Security is a global thing. It not only relates to the protection of infrastructures, customer premises, and end-user applications. It also includes the preservation of privacy data, the ability to provide hard guarantees about the identity of an end-user before he/she can access the service he/she has subscribed to, let alone the ability to provide hard guarantees about the nature of information exchanged between networks, e.g., for route computation purposes as well as the identity of the peer that announces such information. Means to ensure the integrity of this information must be provided. Future networking infrastructures are no exception and the aforementioned security challenges also apply to these infrastructures, hence the need for means to:

  • 1.

    Access services with proper credentials (and their management).

  • 2.

    Securely exchange information between operators to deliver multi-domain/multi-tenant services (including the ability to provide guarantees about the identity of such partners before exchanging information with them).

  • 3.

    Secure the transport of (policy-provisioning/configuration) information between logically centralized computation logics responsible for designing, delivering and operating services and the participating components of the service.

  • 4.

    Authenticate tenants who may be granted access to service parameters and who may trigger resource negotiation cycles.

  • 5.

    Make sure decisions made by various computation logics operated by different parties are consistent within the context of dynamically provisioning services that span multiple networks operated by different parties.

  • 6.

    Dynamically define and enforce appropriate mitigation plans to prevent attacks preferably way before they reach their target(s).

Key Terms in this Chapter

Predictive Traffic Analysis: A technique that consists in developing traffic patterns deduced from the observation of the traffic that goes through a network or a network component. The library of normal traffic baseline can be elaborated and maintained by means of Machine Learning techniques. Such traffic patterns are used by agents that monitor the traffic (or a part thereof, according to traffic selection criteria such as the Source Address (SA)/Destination Address (DA) pair, the protocol number, etc.) that goes through a network device or is forwarded along a network segment, so that they can compare what they observe against the normal traffic baseline. By means of AI algorithms, they can detect potentially suspicious traffic that doesn’t match with any of the said traffic patterns or update the library of traffic patterns.

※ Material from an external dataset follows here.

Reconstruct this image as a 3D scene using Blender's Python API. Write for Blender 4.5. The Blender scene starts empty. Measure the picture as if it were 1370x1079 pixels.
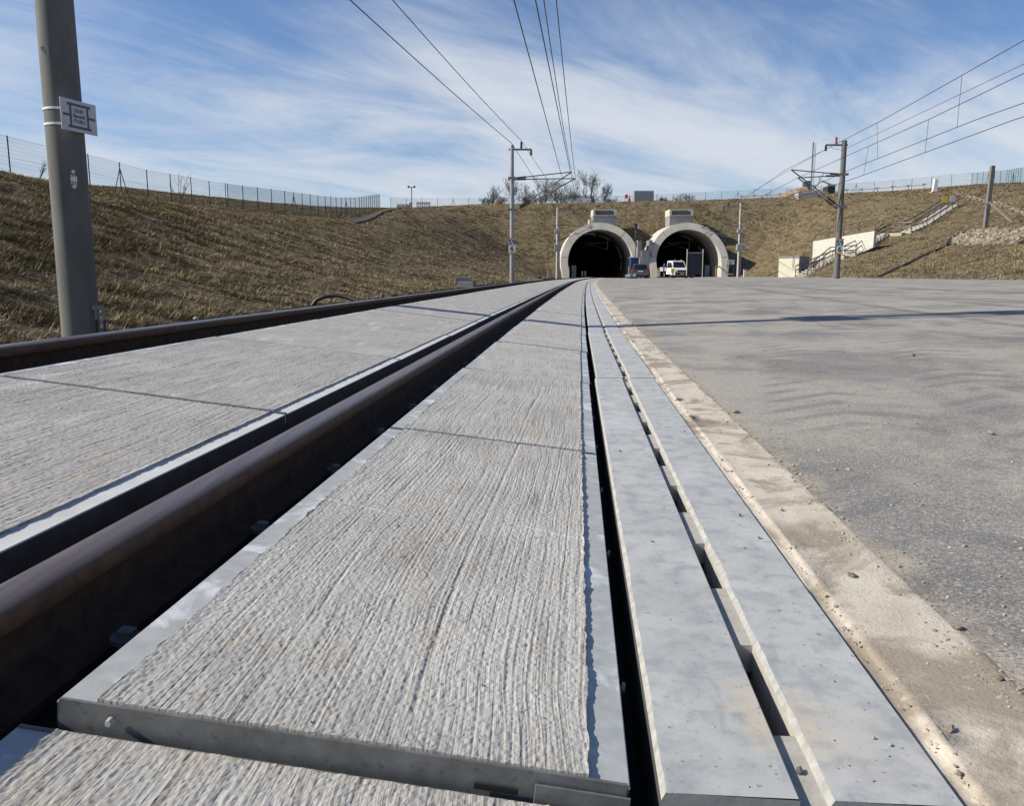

Security Policy: A set of measures (e.g., traffic encryption, traffic filtering, traffic redirection) defined by a security Policy Decision Point (e.g., an SDN controller) and enforced by a set of components (e.g., routers, firewalls) to protect a networking infrastructure and the devices (e.g., Customer Premises Equipment, mobile terminal) connected to it against attacks.

Collaborative Networking: A framework that extends the concept of protective networking at a global scale. Collaborative networking includes (but is not limited to) the ability to dynamically exchange best attack mitigation practices between partnering networks, the ability to provide an assistance service where a protective network can help a partnering network to elaborate an attack mitigation plan (AMS) and the ability to instruct partnering networks to proceed with attack mitigation actions that will limit the propagation of an attack.

Attack Mitigation Plan: An instantiation of a security policy that is designed to respond to an attack by any means appropriate (e.g., redirection of the attack traffic, creation of traffic wells, activation of traffic filters), as a function of its nature (e.g., a spoofing attack, a DDoS attack), its origin, its scope, etc.

Network Automation: A set of techniques meant to facilitate the design, the delivery, and the operation of services (e.g., VPN services) supported by a network infrastructure. Within the context of collaborative networking, network automation tools include dynamic security policy enforcement and resource allocation schemes, dynamic signaling mechanisms to report and exchange about a potentially suspicious traffic, as well as a set of Artificial Intelligence (AI) tools such as Machine Learning, computation algorithms like Reinforcement Learning and neural networks that assist attack traffic identification procedures, as well as the elaboration of attack mitigation plans.

Protective Networking: A set of detection, signaling, and attack mitigation means that provide a network with the ability to dynamically anticipate and mitigate attacks (hopefully of any kind), regardless of their origin, scope, and amplitude, way before they reach their targets.

Attack Mitigation Service (AMS): The service provided by a Mitigation Service Provider, particularly by means of protective networking. An AMS relies upon one or several mitigators and scrubbing centers that are responsible for processing attack mitigation requests signaled by one or more several agents deployed in the protective networking infrastructure. Agents are responsible for monitoring and detecting any suspicious traffic that may correspond to an attack and to report such suspicious traffic to one of the mitigators they communicate with.